The problem is, that's how it's being sold. The perfect Platonic "Agile" may not have strict processes, but the in-practice "Agile" that comes with consultants and certifications and marketing does.




Like many other products, if the person buying doesn't actually understand the difference, the bad stuff will tend to drive out the good. This is not a problem of Agile, it's a problem of the people who choose to hire consultants and adopt methodologies.

It might be a problem for Agile -- it damages the brand -- but that'll be a problem for any set of principles in the same space. You're always going to need to keep your eyes open, do your research, and carefully employ both reason and lessons from experience.


> The perfect Platonic "Agile" may not have strict processes, but the in-practice "Agile" that comes with consultants and certifications and marketing does.

If you are substituting reliance on marketers and consultants selling canned processes telling you what to do instead of your engineers developing their own knowledge of what Agile is and applying it, then, yes, you will get some canned thing sold by marketers and consultants that has an "Agile" label stuck on it but which is the exact opposite of what Agile is -- since any canned, externally-defined, process sold across the industry by marketers and consultants is not only "not Agile", but exactly the problem that Agile was defined to solve.

OTOH, that's not a problem with Agile, that's a problem with outsourcing the basic function of engineering your own internal processes without developing internal understanding.


In an environment where employees stay with a single company long enough, consultants may be a valuable way of moving information between companies. I'm skeptical that much software development work sufficiently resembles that, though.


I'd not go so broad as that, though I tend to agree.
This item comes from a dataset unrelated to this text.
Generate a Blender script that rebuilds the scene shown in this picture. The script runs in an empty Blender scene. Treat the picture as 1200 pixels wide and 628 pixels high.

Bringing in outside consultation can help when the team is fractured, or when there's a disconnect between the team's needs and what management is willing to allow (that is, an outsider saying to management "Look, you've already agreed to be agile; that means you have to give the team autonomy to try this" can be more effective than the team saying "We want to try this"). But yes, there's a lot of snake oil salesmen, "Agile is good for what ails ya!"